Rising costs affect supplier, customer
By Dan Nakaso, John Duchemin and David Butts
Advertiser Staff Writers
But businesses on both ends of the Stanley's economic chain are also seeing rising costs which could increase the prices Stanley's suppliers charge for their chickens and decrease the amount bought by customers.
Advertiser library photo 2001
At Hee Hing Restaurant, Lee will see the minimum wage rise in January from $5.75 per hour to $6.25 per hour. Insurance costs also are rising, reflecting a nationwide trend caused in part by insurers trying to make up for recent losses by increasing premiums.
Brent Hancocks chicken business is affected by rising costs for everything from feed to packaging. Pacific Poultry is the sole supplier of Stanleys Chicken Market.
And the costs of some goods are also rising.
"I just got a letter from Coke that their prices are going up 5 percent because the cost of corn syrup has gone up," Lee said. "We need to make sure that our bills get paid and our employees stay employed. It's not a good time to be expanding."
Meanwhile, at Kalihi chicken slaughterhouse and processing plant owner Pacific Poultry, which is the Kinoshitas' only chicken supplier, increased shipping costs.
In addition, other rising expenses will push the price for a ton of chicken feed up to $320 from $300, said co-owner Brent Hancock. The price for plastic and cardboard packaging is also going up.
Hancock and brother Jaren will also be affected by the minimum-wage hike. They expect to pay $50,000 more in salaries, taxes and other costs in 2003 to increase the wages of most of their 90 workers.
"With the total spiral of increases that everybody faces because of labor and utilities and taxes and insurance," Hancock said, "If we can maintain the status quo, we'll be happy."
With prices seemingly rising all around, Kinoshita fears he'll have to dip into his family's cash reserves possibly to buy a new place, with new chicken display cases, to save on rent costs.
With the Kinoshitas' prospects at Stanley's so uncertain, the family is lucky to have other sources of income, from family members in industries that not only fared better in the last year, but also have rosier outlooks for 2003.
Like many families in Hawai'i, the extensive Kinoshita clan is spread across many sectors of the economy. This has helped cushion them from sector-specific shocks.

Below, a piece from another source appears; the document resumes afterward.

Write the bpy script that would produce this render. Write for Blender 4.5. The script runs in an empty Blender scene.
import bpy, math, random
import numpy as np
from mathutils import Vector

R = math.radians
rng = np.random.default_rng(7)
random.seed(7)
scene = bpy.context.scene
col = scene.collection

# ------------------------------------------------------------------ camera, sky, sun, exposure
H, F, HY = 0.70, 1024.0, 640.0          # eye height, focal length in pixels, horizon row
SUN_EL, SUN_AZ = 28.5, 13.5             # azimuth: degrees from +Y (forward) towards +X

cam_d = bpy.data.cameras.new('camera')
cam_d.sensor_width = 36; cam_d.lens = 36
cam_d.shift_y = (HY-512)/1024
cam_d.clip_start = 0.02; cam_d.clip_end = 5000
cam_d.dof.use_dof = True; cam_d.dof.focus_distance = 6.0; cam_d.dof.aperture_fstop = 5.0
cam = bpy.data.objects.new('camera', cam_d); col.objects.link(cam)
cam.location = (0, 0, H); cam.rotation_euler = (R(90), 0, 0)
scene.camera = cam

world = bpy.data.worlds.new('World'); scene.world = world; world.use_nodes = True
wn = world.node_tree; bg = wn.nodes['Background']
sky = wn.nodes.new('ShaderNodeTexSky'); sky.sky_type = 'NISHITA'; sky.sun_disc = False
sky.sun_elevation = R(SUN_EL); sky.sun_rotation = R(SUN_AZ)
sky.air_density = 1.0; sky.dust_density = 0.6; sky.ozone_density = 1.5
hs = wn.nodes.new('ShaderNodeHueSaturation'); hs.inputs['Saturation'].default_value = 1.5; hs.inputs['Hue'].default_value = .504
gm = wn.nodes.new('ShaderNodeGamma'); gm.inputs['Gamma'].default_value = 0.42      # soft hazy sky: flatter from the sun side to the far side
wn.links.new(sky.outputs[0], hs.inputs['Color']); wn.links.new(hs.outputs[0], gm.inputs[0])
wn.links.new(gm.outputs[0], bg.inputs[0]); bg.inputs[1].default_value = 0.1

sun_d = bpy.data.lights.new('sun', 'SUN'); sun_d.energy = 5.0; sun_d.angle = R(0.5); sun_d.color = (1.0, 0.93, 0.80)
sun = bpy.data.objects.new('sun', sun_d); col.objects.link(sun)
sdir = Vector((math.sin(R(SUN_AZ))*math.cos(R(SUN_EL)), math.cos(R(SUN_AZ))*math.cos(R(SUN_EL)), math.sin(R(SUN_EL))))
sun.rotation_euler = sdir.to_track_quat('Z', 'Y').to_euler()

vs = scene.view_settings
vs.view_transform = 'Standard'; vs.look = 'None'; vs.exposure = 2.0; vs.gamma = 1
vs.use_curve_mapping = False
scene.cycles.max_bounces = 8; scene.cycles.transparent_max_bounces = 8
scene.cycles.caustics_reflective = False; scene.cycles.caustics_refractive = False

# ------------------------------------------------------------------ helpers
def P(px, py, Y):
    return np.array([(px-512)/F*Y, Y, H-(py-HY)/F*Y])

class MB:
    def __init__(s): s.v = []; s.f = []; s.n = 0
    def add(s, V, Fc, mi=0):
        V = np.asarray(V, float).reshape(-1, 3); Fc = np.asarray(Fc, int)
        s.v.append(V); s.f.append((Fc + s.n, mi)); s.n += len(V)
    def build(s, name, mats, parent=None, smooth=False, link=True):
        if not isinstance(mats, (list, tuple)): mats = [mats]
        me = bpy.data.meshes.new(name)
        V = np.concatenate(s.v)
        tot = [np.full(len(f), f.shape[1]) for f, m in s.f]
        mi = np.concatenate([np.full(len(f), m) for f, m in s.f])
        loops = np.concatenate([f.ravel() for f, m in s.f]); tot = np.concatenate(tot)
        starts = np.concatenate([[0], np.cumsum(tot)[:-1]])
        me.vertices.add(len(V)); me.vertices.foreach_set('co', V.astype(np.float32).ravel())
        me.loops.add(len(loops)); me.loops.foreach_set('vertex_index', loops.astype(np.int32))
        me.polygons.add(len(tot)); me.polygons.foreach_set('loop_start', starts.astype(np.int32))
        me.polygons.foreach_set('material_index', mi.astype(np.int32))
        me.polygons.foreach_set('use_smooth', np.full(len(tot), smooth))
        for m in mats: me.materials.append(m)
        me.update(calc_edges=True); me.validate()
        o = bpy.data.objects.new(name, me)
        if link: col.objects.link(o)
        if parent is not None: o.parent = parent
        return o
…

If one family member or business hits hard times, the more fortunate often help him or her along. Like a diversified stock portfolio, this familial risk-sharing may help explain why Hawai'i's "job recession" of 2002, in which the economy lost an estimated 0.5 percent of its jobs, was surprisingly limited to sectors directly impacted by tourism's fall, while other industries either held steady or added workers.
Economists say the state's "surprising resilience" was reflected in the fact that inflation-adjusted personal income continued to rise even as the job count dropped.